Lezley Saar is a mixed-media artist and painter. Her artwork deals with themes of identity, race, gender, beauty, normalcy, and sanity. She has exhibited internationally, and nationally, and her work is included in museum collections such as The Kemper Museum, CAAM, The Ackland Art Museum, and MOCA. She is currently represented by Walter Maciel Gallery in Los Angeles.

While attending San Francisco State University, she worked at KPFA radio in Berkeley, and did illustrations for writers such as Ishmael Reed. She received her B.A. from California State University at Northridge in 1978.

Combining found objects, paint, and fabric, Saar’s work comments on themes of “hybridity, acceptance, and belonging.” Saar’s work is narrative, often inspired by literature or historical figures. She stated, “I like the idea of a painting sucking you in like when you really get sucked in by a good book…I use that kind of metaphor as a vehicle for doing my art.”

She herself comes from a family of artists, so this has been a huge inspiration for her work. To work alongside her mother, sister and now daughter has been a huge privilege for her. This is where she found much of her interest in feminist and African American legacies that morphed into her research on being biracial and really exploring hybridity and identity.
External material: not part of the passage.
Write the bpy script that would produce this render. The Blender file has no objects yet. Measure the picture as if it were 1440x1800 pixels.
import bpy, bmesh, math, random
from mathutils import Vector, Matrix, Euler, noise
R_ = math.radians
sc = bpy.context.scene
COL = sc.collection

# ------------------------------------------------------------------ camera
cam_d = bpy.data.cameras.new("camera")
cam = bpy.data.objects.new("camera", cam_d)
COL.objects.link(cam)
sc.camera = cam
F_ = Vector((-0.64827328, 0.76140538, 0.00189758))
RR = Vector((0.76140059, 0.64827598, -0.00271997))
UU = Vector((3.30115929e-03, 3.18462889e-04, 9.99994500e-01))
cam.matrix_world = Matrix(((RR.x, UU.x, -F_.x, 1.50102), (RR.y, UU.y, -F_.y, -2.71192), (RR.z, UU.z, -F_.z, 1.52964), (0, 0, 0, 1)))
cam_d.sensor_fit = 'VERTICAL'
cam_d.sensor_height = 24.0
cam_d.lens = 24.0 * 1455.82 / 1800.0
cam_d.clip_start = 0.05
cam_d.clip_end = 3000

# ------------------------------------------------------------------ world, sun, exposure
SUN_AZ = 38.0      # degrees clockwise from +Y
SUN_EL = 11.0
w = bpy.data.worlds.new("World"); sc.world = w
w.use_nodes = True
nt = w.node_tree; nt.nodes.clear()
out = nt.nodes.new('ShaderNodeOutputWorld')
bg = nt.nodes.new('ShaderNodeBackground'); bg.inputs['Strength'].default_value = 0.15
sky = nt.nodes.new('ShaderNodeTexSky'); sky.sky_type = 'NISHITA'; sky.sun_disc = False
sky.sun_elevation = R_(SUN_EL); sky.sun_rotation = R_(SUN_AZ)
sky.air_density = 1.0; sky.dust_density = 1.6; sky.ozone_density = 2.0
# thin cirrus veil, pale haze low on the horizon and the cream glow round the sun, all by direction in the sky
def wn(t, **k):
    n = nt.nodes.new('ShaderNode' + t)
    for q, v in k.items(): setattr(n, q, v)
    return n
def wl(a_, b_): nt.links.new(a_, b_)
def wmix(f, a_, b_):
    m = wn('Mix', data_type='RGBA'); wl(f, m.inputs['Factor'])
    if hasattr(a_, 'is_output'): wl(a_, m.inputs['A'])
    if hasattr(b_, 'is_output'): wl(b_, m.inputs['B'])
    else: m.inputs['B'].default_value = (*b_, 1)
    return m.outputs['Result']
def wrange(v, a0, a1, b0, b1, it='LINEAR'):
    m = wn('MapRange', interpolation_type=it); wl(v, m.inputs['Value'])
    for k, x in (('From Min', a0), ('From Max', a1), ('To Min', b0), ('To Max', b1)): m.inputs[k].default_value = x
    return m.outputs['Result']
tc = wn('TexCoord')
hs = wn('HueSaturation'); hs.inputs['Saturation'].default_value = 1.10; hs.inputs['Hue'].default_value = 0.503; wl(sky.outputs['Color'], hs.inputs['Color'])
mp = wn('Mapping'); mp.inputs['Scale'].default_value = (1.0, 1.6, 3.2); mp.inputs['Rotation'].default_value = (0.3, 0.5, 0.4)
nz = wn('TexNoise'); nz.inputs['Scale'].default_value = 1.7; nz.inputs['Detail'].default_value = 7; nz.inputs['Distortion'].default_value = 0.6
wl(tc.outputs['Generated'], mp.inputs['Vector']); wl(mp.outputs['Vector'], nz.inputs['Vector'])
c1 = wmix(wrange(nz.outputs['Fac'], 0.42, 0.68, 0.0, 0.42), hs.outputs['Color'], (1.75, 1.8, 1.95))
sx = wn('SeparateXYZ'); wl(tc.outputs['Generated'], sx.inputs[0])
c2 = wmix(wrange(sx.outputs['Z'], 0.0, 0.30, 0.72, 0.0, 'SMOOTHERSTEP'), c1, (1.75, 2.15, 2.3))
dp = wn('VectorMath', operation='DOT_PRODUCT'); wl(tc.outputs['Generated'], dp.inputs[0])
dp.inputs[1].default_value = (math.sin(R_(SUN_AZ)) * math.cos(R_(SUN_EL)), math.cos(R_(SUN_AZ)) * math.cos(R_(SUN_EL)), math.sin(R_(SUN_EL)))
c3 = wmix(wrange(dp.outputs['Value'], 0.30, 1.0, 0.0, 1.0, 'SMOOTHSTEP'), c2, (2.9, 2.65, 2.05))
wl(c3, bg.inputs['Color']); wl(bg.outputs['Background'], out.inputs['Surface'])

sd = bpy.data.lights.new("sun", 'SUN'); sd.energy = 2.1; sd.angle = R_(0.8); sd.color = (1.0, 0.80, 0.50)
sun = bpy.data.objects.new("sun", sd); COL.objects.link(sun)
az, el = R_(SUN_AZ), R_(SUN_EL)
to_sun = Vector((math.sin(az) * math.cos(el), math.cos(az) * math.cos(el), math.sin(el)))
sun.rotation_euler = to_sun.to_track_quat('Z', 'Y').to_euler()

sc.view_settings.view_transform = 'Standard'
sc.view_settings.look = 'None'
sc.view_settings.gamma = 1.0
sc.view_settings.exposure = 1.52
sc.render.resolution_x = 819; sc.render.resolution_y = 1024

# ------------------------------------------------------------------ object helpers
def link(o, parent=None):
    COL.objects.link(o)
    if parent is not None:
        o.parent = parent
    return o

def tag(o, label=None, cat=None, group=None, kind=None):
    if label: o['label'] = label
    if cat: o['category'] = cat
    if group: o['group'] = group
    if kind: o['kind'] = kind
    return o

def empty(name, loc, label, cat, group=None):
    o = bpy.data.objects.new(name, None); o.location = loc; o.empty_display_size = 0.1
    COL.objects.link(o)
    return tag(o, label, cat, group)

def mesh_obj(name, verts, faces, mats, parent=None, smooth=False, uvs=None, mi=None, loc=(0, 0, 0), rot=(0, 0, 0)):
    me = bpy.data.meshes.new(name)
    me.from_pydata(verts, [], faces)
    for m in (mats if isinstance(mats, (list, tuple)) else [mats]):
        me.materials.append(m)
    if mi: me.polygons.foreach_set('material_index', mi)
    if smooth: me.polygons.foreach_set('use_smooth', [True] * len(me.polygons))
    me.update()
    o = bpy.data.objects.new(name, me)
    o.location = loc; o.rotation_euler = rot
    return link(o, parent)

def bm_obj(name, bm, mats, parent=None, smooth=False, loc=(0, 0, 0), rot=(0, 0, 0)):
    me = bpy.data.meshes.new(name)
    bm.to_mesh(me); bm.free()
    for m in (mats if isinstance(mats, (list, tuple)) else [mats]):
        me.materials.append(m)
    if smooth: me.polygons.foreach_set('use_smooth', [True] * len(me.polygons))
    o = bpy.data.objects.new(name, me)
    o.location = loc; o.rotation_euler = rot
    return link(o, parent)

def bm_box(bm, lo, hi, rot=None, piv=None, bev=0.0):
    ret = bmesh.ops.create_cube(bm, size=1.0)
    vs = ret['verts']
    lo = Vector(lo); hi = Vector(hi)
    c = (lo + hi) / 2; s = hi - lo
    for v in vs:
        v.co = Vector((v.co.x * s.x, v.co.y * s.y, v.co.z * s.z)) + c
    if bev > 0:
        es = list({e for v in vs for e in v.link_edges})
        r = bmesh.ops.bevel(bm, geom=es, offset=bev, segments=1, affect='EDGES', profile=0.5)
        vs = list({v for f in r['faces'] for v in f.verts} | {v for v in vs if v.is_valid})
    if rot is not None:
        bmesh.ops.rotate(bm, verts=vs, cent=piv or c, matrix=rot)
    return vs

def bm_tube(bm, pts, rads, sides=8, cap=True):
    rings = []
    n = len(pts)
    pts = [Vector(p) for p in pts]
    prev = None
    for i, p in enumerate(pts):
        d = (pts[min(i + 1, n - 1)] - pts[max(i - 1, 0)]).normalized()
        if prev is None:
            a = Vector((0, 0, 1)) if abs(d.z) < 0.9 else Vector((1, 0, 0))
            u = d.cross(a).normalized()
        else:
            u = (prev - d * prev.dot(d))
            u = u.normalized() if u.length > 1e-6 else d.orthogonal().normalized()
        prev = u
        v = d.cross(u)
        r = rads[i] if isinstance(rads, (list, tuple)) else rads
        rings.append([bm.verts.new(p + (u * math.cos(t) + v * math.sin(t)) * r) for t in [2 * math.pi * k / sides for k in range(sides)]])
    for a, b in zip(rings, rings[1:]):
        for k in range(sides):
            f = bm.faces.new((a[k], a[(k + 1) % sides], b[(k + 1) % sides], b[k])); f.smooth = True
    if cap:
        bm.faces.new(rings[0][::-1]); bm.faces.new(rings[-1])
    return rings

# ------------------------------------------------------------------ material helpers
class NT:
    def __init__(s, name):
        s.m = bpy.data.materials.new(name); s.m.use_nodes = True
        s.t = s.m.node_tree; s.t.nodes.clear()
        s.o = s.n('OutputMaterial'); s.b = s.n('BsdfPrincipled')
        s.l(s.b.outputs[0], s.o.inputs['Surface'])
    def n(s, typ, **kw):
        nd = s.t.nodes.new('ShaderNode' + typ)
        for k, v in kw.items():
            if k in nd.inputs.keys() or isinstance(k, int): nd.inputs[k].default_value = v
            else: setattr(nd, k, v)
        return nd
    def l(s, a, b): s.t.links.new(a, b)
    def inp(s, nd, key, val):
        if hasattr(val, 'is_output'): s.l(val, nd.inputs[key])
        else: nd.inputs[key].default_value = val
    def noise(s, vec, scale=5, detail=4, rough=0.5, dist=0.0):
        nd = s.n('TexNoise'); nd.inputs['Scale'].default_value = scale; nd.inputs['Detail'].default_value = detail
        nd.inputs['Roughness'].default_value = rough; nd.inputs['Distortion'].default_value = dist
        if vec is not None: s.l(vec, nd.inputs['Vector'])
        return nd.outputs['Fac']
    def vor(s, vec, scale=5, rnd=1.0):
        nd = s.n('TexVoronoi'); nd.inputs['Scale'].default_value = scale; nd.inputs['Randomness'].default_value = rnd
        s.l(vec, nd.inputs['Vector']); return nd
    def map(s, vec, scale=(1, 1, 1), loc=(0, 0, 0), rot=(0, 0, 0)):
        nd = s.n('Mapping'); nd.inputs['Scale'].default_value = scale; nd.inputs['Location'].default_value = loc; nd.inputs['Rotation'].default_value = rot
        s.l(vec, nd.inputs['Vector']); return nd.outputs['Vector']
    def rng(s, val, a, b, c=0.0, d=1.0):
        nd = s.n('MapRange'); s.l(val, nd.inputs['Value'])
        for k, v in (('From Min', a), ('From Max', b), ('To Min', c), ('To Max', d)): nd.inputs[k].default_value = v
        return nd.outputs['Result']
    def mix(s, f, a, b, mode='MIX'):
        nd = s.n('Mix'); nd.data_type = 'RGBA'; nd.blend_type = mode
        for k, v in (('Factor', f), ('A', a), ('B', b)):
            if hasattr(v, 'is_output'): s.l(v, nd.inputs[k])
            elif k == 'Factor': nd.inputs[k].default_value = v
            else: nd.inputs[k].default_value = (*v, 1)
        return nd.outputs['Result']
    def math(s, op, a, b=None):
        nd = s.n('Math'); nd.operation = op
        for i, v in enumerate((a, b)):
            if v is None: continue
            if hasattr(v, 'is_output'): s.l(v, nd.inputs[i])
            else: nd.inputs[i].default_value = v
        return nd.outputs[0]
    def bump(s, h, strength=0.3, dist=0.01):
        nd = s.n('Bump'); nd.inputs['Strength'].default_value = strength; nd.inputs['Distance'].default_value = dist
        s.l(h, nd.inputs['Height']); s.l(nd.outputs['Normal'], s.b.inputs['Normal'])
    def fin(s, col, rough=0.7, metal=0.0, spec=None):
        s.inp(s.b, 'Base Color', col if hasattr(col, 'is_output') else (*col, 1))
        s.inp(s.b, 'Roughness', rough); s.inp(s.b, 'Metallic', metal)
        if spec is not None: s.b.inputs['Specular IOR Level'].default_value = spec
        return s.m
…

Of her recent exhibitions, in 2020 she has installed an exhibition called “A contouring of Conjourors” where she delves into the complexity of identity. Each piece is not given a title but a name. She has installed her exhibition as, “so that it resembles a series of seven shrines — sacred places where visitors may commune with spirits from the past, present and future.”

Saar is the recipient of the California State Senate Contemporary Art Collection award (2000), the J. Paul Getty Mid-Career Grant (1996), and the Seagram’s Gin Perspective in African American Art Fellowship (1995).